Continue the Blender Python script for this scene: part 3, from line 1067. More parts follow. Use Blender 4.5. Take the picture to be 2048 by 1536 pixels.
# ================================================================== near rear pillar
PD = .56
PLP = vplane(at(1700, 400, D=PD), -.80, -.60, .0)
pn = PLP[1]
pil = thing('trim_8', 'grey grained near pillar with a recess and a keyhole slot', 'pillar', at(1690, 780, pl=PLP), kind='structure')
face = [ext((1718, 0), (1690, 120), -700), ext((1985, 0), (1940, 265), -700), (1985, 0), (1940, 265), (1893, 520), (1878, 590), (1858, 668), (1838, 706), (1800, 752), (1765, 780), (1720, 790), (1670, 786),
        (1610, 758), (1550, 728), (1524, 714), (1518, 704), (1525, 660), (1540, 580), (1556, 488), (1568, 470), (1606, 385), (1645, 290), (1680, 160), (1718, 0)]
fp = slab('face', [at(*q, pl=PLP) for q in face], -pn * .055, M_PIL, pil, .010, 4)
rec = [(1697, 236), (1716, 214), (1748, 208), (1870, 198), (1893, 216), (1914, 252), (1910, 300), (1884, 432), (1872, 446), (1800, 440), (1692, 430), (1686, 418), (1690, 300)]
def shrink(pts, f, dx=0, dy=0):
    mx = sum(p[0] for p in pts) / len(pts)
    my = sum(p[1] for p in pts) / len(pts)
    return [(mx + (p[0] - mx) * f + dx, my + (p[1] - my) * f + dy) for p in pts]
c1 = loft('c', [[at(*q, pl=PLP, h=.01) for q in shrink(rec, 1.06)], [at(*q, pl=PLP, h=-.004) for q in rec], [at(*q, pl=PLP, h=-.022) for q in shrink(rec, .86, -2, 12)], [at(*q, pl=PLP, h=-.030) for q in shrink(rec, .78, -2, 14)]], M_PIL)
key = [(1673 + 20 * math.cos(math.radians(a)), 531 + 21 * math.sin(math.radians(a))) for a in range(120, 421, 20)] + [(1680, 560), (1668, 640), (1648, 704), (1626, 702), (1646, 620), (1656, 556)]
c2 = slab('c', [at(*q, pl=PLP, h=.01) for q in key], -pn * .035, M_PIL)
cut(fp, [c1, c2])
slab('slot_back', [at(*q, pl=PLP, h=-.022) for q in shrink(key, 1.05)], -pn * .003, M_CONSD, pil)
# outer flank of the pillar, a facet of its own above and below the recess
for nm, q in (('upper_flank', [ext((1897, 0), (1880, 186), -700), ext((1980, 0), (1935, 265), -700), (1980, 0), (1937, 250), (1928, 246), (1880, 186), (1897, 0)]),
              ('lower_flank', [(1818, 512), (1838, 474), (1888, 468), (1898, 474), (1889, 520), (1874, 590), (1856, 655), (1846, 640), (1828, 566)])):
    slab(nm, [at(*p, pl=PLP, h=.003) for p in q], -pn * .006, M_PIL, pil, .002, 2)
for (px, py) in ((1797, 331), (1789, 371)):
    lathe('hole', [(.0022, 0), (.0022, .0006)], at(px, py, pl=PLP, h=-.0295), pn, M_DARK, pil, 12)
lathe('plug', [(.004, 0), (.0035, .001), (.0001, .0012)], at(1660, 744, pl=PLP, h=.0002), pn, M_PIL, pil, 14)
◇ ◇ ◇
Problem statement:
Extract all the material, leaving every line as it is.

Answer to the problem:
Continue the Blender Python script for this scene: part 3, from line 1067. More parts follow. Use Blender 4.5. Take the picture to be 2048 by 1536 pixels.
# ================================================================== near rear pillar
PD = .56
PLP = vplane(at(1700, 400, D=PD), -.80, -.60, .0)
pn = PLP[1]
pil = thing('trim_8', 'grey grained near pillar with a recess and a keyhole slot', 'pillar', at(1690, 780, pl=PLP), kind='structure')
face = [ext((1718, 0), (1690, 120), -700), ext((1985, 0), (1940, 265), -700), (1985, 0), (1940, 265), (1893, 520), (1878, 590), (1858, 668), (1838, 706), (1800, 752), (1765, 780), (1720, 790), (1670, 786),
        (1610, 758), (1550, 728), (1524, 714), (1518, 704), (1525, 660), (1540, 580), (1556, 488), (1568, 470), (1606, 385), (1645, 290), (1680, 160), (1718, 0)]
fp = slab('face', [at(*q, pl=PLP) for q in face], -pn * .055, M_PIL, pil, .010, 4)
rec = [(1697, 236), (1716, 214), (1748, 208), (1870, 198), (1893, 216), (1914, 252), (1910, 300), (1884, 432), (1872, 446), (1800, 440), (1692, 430), (1686, 418), (1690, 300)]
def shrink(pts, f, dx=0, dy=0):
    mx = sum(p[0] for p in pts) / len(pts)
    my = sum(p[1] for p in pts) / len(pts)
    return [(mx + (p[0] - mx) * f + dx, my + (p[1] - my) * f + dy) for p in pts]
c1 = loft('c', [[at(*q, pl=PLP, h=.01) for q in shrink(rec, 1.06)], [at(*q, pl=PLP, h=-.004) for q in rec], [at(*q, pl=PLP, h=-.022) for q in shrink(rec, .86, -2, 12)], [at(*q, pl=PLP, h=-.030) for q in shrink(rec, .78, -2, 14)]], M_PIL)
key = [(1673 + 20 * math.cos(math.radians(a)), 531 + 21 * math.sin(math.radians(a))) for a in range(120, 421, 20)] + [(1680, 560), (1668, 640), (1648, 704), (1626, 702), (1646, 620), (1656, 556)]
c2 = slab('c', [at(*q, pl=PLP, h=.01) for q in key], -pn * .035, M_PIL)
cut(fp, [c1, c2])
slab('slot_back', [at(*q, pl=PLP, h=-.022) for q in shrink(key, 1.05)], -pn * .003, M_CONSD, pil)
# outer flank of the pillar, a facet of its own above and below the recess
for nm, q in (('upper_flank', [ext((1897, 0), (1880, 186), -700), ext((1980, 0), (1935, 265), -700), (1980, 0), (1937, 250), (1928, 246), (1880, 186), (1897, 0)]),
              ('lower_flank', [(1818, 512), (1838, 474), (1888, 468), (1898, 474), (1889, 520), (1874, 590), (1856, 655), (1846, 640), (1828, 566)])):
    slab(nm, [at(*p, pl=PLP, h=.003) for p in q], -pn * .006, M_PIL, pil, .002, 2)
for (px, py) in ((1797, 331), (1789, 371)):
    lathe('hole', [(.0022, 0), (.0022, .0006)], at(px, py, pl=PLP, h=-.0295), pn, M_DARK, pil, 12)
lathe('plug', [(.004, 0), (.0035, .001), (.0001, .0012)], at(1660, 744, pl=PLP, h=.0002), pn, M_PIL, pil, 14)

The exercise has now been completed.